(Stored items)
--------------------------------------------------
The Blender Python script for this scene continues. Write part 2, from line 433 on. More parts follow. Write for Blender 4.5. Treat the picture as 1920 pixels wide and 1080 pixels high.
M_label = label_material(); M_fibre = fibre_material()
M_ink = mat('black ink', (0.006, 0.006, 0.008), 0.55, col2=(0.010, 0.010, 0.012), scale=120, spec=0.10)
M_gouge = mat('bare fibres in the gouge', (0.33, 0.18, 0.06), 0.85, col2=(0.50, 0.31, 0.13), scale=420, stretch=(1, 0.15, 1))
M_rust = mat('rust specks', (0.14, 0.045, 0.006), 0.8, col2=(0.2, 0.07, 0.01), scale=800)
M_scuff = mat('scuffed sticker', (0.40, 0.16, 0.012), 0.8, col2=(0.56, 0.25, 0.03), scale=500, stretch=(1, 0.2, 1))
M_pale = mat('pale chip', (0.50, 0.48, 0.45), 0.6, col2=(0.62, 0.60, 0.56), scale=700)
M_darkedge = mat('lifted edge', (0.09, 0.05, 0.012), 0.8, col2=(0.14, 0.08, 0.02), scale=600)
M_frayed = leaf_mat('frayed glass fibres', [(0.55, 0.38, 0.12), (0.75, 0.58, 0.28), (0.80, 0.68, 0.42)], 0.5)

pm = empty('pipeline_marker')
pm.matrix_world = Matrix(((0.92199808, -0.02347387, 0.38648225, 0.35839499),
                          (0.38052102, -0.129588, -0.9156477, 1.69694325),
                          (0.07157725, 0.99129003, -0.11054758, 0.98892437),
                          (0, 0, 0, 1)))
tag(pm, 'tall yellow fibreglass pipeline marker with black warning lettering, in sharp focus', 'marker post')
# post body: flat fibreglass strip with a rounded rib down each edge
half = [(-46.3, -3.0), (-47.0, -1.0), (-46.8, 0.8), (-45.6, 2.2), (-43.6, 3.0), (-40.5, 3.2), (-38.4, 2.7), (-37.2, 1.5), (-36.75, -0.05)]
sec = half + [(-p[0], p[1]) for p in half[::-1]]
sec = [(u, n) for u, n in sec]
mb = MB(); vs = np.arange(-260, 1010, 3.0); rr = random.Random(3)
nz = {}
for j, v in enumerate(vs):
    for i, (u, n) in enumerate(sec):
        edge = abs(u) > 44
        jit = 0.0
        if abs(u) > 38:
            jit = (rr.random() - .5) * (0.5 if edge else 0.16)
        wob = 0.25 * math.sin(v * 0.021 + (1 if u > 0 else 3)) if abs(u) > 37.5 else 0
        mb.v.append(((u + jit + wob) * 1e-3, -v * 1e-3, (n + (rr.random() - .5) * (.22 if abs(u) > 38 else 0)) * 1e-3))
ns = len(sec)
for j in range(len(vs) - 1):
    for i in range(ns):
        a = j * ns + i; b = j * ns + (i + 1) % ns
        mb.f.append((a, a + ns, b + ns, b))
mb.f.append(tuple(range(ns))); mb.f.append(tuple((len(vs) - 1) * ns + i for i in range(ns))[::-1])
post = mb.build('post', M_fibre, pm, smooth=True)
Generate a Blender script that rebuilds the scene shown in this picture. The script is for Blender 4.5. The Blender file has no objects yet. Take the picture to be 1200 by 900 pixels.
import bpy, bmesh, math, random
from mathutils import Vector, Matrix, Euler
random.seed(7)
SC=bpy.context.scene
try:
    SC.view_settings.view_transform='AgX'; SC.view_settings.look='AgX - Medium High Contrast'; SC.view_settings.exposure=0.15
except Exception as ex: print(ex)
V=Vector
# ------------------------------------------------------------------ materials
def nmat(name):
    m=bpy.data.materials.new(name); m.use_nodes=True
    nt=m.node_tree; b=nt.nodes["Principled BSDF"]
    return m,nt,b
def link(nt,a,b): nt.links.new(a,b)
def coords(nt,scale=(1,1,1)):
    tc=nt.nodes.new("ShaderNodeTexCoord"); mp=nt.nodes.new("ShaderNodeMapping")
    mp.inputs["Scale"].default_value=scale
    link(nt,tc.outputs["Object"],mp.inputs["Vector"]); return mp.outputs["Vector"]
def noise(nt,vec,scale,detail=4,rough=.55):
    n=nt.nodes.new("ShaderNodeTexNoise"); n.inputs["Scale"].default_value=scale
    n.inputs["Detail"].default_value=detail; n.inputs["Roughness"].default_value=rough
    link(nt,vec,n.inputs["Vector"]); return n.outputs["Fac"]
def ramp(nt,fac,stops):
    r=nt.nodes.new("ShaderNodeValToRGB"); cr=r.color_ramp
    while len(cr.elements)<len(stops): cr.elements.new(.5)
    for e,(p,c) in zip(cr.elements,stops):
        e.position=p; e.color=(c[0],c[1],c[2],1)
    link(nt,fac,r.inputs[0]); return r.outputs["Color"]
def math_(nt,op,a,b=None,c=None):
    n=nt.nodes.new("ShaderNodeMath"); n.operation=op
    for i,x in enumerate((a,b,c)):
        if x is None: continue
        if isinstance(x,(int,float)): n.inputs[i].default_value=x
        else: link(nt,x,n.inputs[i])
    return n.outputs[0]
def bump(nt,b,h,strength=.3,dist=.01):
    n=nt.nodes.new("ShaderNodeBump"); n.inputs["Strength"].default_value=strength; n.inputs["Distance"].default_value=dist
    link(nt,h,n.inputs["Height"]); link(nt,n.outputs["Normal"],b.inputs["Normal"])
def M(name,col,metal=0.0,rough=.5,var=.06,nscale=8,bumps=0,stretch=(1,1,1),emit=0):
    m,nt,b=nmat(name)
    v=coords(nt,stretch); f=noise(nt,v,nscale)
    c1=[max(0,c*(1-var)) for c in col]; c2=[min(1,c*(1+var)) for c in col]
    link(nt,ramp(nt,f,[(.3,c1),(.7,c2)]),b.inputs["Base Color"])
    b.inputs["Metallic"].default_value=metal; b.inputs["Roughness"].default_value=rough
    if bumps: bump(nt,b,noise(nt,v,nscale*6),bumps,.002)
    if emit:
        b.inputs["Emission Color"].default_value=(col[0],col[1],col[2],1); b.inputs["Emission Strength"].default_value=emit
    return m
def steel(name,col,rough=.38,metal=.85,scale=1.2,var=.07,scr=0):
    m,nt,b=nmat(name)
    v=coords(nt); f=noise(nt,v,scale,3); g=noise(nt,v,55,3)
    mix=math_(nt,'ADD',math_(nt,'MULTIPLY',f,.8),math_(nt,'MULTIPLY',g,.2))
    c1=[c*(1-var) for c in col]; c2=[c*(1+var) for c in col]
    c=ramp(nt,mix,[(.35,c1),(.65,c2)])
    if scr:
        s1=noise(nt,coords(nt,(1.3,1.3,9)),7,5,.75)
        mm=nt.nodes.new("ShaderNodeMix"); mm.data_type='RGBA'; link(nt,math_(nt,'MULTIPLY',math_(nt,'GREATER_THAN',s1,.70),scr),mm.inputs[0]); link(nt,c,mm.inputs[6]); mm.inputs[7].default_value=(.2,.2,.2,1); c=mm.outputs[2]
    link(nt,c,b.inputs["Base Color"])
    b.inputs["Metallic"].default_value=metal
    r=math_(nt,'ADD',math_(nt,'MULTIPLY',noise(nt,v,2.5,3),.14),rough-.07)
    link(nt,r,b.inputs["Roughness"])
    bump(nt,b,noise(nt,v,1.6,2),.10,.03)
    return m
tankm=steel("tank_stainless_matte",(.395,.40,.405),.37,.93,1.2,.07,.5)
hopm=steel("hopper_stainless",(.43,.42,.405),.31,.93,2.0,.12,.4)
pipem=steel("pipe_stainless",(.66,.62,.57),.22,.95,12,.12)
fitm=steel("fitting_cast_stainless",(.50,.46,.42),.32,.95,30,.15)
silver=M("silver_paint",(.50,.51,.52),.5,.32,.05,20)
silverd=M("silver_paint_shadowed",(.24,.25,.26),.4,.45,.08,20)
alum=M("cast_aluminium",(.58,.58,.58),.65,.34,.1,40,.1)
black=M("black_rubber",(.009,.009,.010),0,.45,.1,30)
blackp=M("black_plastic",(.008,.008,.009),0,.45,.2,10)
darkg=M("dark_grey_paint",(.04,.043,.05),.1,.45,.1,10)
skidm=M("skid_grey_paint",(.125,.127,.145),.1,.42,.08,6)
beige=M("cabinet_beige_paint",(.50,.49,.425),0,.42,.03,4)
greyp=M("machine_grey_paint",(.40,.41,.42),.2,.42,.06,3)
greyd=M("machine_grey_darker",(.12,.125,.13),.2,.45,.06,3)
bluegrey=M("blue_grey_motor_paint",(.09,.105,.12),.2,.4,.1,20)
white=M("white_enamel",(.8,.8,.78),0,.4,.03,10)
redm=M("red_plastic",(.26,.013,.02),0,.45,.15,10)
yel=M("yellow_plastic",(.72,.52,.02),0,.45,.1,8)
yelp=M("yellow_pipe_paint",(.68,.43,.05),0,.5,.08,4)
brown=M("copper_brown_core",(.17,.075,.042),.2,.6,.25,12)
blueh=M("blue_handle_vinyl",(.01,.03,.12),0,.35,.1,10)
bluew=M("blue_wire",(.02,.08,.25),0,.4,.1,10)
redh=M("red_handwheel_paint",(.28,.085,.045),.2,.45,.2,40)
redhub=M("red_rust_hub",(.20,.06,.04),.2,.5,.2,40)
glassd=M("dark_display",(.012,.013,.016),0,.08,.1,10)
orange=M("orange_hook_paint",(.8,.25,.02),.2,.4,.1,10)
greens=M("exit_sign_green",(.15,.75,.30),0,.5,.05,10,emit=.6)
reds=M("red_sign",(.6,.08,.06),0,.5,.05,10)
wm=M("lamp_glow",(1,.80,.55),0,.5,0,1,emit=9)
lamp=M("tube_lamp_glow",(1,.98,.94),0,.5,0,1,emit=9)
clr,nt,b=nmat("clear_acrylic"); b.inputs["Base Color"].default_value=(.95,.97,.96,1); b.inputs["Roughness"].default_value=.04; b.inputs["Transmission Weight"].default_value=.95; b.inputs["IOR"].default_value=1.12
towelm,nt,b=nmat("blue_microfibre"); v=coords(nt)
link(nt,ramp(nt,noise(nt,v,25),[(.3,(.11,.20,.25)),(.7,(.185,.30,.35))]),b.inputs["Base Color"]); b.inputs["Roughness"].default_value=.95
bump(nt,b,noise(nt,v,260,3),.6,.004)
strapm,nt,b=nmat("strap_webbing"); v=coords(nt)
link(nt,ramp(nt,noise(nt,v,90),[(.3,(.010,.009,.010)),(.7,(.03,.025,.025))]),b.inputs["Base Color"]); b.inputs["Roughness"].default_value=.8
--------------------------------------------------
> **WHAT YOU WILL DO**: Lines containing the word "Blender" must all be returned from the material above.

> **ANSWER BELOW**:
The Blender Python script for this scene continues. Write part 2, from line 433 on. More parts follow. Write for Blender 4.5. Treat the picture as 1920 pixels wide and 1080 pixels high.
Generate a Blender script that rebuilds the scene shown in this picture. The script is for Blender 4.5. The Blender file has no objects yet. Take the picture to be 1200 by 900 pixels.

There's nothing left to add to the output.